Set exercise
Give the data again exactly as written, skipping any pictures.
(begin)
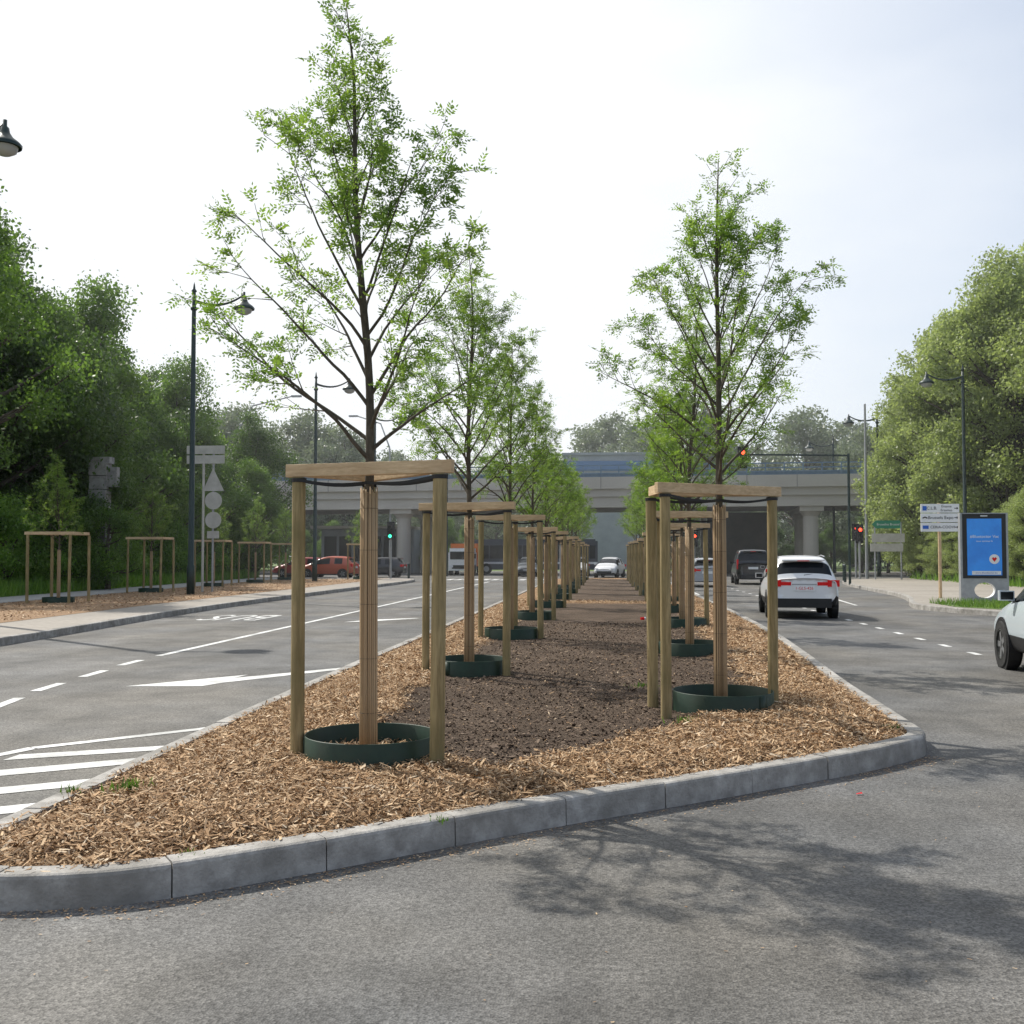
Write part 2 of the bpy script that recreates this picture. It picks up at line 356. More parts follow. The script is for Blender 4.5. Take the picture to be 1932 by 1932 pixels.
n=150; px=G.uniform(-2.5,3.5,n); py=G.uniform(2.6,8,n); ok=py<4.6+(px+2.84)*.78
px,py=px[ok],py[ok]; n=len(px); VV.append(chip_quads(px,py,np.full(n,.006),G.uniform(.008,.022,n),G.uniform(.004,.01,n),.08))
place(quads_np('wood_chip_mulch',np.concatenate(VV),'chip'),'wood_chip_mulch')
x,y,z=bed_scatter(80000,7.5,24,False,1.5); n=len(x); s=G.gamma(2,.0028,n)+.003
VV=[chip_quads(x,y,z+s*.3,s*2,s*1.6,.5),chip_quads(x,y,z+s*.5,s*1.8,s*1.6,.35)]
place(quads_np('soil_crumbs',np.concatenate(VV),'crumb'),'soil_crumbs')

# ------------------------------------------------------------------ left verge
kerb('road_kerb',[(-11.0,8),(-11.0,18),(-11.9,30),(-12.0,45),(-11.8,62),(-12.6,68),(-16,70.5),(-26,71.5)],False,.15,.15,1.0,.4,1)
lk=catmull([(-11.15,-10),(-11.15,18),(-12.05,30),(-12.15,45),(-11.95,62),(-12.7,67.8),(-16,70.35),(-26,71.35)],False,2)
mbp=MB(); pts=[(p.x,p.y,.148) for p in lk]+[(-60,71,.148),(-60,-10,.148)]
mbp.face(pts,'pave'); mbp.obj('pavement')
def strip(name,L1,L2,z,k,n=1):
    mb=MB()
    for i in range(len(L1)-1):
        mb.face([(*L2[i],z),(*L1[i],z),(*L1[i+1],z),(*L2[i+1],z)],k)
    return mb.obj(name)
M['mulch']=mat('verge_mulch',(.12,.07,.04),(.42,.27,.15),26,.95,.8,detail=8,lo=.3,hi=.7)
strip('mulch_strip',[(-13.3,-8),(-13.3,20),(-13.9,32),(-14.0,46),(-14.1,66)],[(-18.2,-8),(-18.6,20),(-18.9,32),(-19.6,46),(-20.8,66)],.154,'mulch')
strip('footpath',[(-18.4,-8),(-18.8,20),(-19.1,32),(-19.8,46),(-21.0,70)],[(-20.6,-8),(-21,20),(-21.4,32),(-22.2,46),(-23.4,70)],.158,'path')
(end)
Result below
Write part 2 of the bpy script that recreates this picture. It picks up at line 356. More parts follow. The script is for Blender 4.5. Take the picture to be 1932 by 1932 pixels.
n=150; px=G.uniform(-2.5,3.5,n); py=G.uniform(2.6,8,n); ok=py<4.6+(px+2.84)*.78
px,py=px[ok],py[ok]; n=len(px); VV.append(chip_quads(px,py,np.full(n,.006),G.uniform(.008,.022,n),G.uniform(.004,.01,n),.08))
place(quads_np('wood_chip_mulch',np.concatenate(VV),'chip'),'wood_chip_mulch')
x,y,z=bed_scatter(80000,7.5,24,False,1.5); n=len(x); s=G.gamma(2,.0028,n)+.003
VV=[chip_quads(x,y,z+s*.3,s*2,s*1.6,.5),chip_quads(x,y,z+s*.5,s*1.8,s*1.6,.35)]
place(quads_np('soil_crumbs',np.concatenate(VV),'crumb'),'soil_crumbs')

# ------------------------------------------------------------------ left verge
kerb('road_kerb',[(-11.0,8),(-11.0,18),(-11.9,30),(-12.0,45),(-11.8,62),(-12.6,68),(-16,70.5),(-26,71.5)],False,.15,.15,1.0,.4,1)
lk=catmull([(-11.15,-10),(-11.15,18),(-12.05,30),(-12.15,45),(-11.95,62),(-12.7,67.8),(-16,70.35),(-26,71.35)],False,2)
mbp=MB(); pts=[(p.x,p.y,.148) for p in lk]+[(-60,71,.148),(-60,-10,.148)]
mbp.face(pts,'pave'); mbp.obj('pavement')
def strip(name,L1,L2,z,k,n=1):
    mb=MB()
    for i in range(len(L1)-1):
        mb.face([(*L2[i],z),(*L1[i],z),(*L1[i+1],z),(*L2[i+1],z)],k)
    return mb.obj(name)
M['mulch']=mat('verge_mulch',(.12,.07,.04),(.42,.27,.15),26,.95,.8,detail=8,lo=.3,hi=.7)
strip('mulch_strip',[(-13.3,-8),(-13.3,20),(-13.9,32),(-14.0,46),(-14.1,66)],[(-18.2,-8),(-18.6,20),(-18.9,32),(-19.6,46),(-20.8,66)],.154,'mulch')
strip('footpath',[(-18.4,-8),(-18.8,20),(-19.1,32),(-19.8,46),(-21.0,70)],[(-20.6,-8),(-21,20),(-21.4,32),(-22.2,46),(-23.4,70)],.158,'path')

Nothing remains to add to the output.